The Notary Commission lasts for 5 years, so even if I left the company before that, I'd still be able to legally notarize documents and stuff. Kind of generally useless, but I still find it somewhat interesting and neat.
amberica: (Default)
We had our annual "Holiday Party" this past weekend. It was RIDICULOUSLY huge - we have 470 employees at this location, plus their spouses/significant others... That's a big party, even if not everyone came. I was kind of nervous about being in such a crowd with all that free booze flowing. I don't like crowds and I don't like drunks and I get especially uncomfortable around crowds of drunk co-workers and superiors and mostly strangers all dressed up to the 9s. So it was tough.

There was a WONDERFUL dinner though, so that was nice. We ate very well. It was a buffet with the following:
Mmm, food )

Other activities )
amberica: (Default)
What a quandary. The café here at work is serving Reubens w/ those awesome potato wedges that I love, AND Chicken Kiev with Wild Rice. Both are favorites of mind. Gah.

WOW - I can't believe what a loser I am! Do I have NOTHING better to think/talk/write about right now? Thinking.... thinking.... Read more... )
amberica: (Default)
Excitement has reached new levels. Woo. Click here for details )
amberica: (Default)
I just ate some meatloaf, mashed potatoes, and a fresh bun from the Cafe here at work. It was good. Then I got thirsty, so I went to the coffee station down the hall from my office to get some water. I decided I also wanted some tea, so here's what I did: I got 2 styrofoam cups, and I filled one with hot water and a tea bag, and the other with cold water.

On the short walk back to my office, it occurred to me that in my two hands I embodied right and left, dark and light, hot and cold, flavor and... not? And somehow my brain decided that the tea is female and the cold water is male. It seems to make so much sense right now... I suppose I will read this in a few hours or days and think I was really nuts.
amberica: (Default)
This morning I skipped breakfast altogether (so far), took my B-vitamins, and am drinking a large mug of cocoa with a splash of vanilla Torani that I found in the cupboard by the coffee machine.

Mentally, I'm feeling OK. Not too foggy. I might still have some oatmeal, but I don't know. The potluck starts in an hour, anyway, so I might just wait for that.

Our annual "Goodie Day Potluck" is kind of fun. Last year, we had over 75 people sign up to bring food. This year, I'm not the receptionist, so I'm not out there harassing people to sign up, and I think we have less than 40 people bringing food.
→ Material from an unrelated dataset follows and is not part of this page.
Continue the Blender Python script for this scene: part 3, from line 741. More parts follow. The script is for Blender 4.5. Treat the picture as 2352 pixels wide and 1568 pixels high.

Of course, that figure was from a week ago, and these people are always so intent on doing everything at the last minute. I honestly don't remember how long it took for me to get 75+ people signed up, so maybe we'll have a great turnout again this year.
amberica: (Default)
Someone on my floor made popcorn yesterday and today. It smells all buttery and crap. I'm not pleased about this.

Some of you may remember that I worked for 3 years in a movie theater. Buttered popcorn is like GARBAGE that you SWIM through. You can't get the smell off of you. It is not "food" and it stops smelling very good after that amount of time.
amberica: (Default)
Y'all are gonna be so proud of me. Well, ok, maybe not. But *I* am so proud of me.

I just took 5 pictures of my little boring office, and 2 pictures of my WIP - the Liesel Scarf that I'm knitting for my mom.

I will try try try to remember to upload and post them tonight. Looking at them on my camera, I just realized exacly how utterly awful my office actually looks. I think I will have to get some plants and posters for it this weekend.